I usually make thumbs where you put stitches on waste yarn and come back to the thumb at the end. There are always some small holes and you pick up stitches to try to fix this. But these gloves? You make the thumb as you go! You increase two stitches in the gusset every other round. When you get a big enough thumb, you bind this part off. It makes for such a beautiful solid thumb. I want to always make thumbs this way from now on. I will say that the thumb was a little large and I might not increase so much next time. I am a pretty loose knitter though, so that may be where the problem came from for me.
There are also a couple of increases toward the top of the hand. I did them at first, then I realized it made my glove way too big at the top, so I ripped back and did it without the decreases. Again, this might have been my loose knitting.
I should probably loosely block these, but I’ve not done that. I already wore them to school this morning (it was raw out and a little rainy!).
I also used magic loop to make them. This would be a great pattern to learn that technique – although it’s not difficult. Great first cabling pattern as well because there are only three rows where you have cabling (if I remember correctly.)
Love this pattern! I’d like to make another pair and make them into mittens.

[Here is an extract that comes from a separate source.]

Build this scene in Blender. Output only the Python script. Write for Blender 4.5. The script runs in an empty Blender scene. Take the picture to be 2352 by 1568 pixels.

My Regrowth Shawl is slowly approaching bind-off. I have now begun referring to it as “the behemoth”. It’s enormous. It’s been a great pattern, and I have loved knitting it. I have 8 rows to go, and I ran out of yarn again. It’s so large at this point, that I ordered 4 balls of yarn. It might take that to finish those 8 rows. Maybe it will just take 2 or 3, but I didn’t want to have to order it again. I wish I could take a good picture, but lace in progress just doesn’t photograph well (at least in any way that I know how to do it).
There are at least 1500 stitches on a row now. I don’t really want to count that much, so I haven’t checked for sure. I think there are actually more. It’s large – I think it’s the largest thing I have ever knitted. I can’t wait to block it, although I am still not sure where this is going to happen!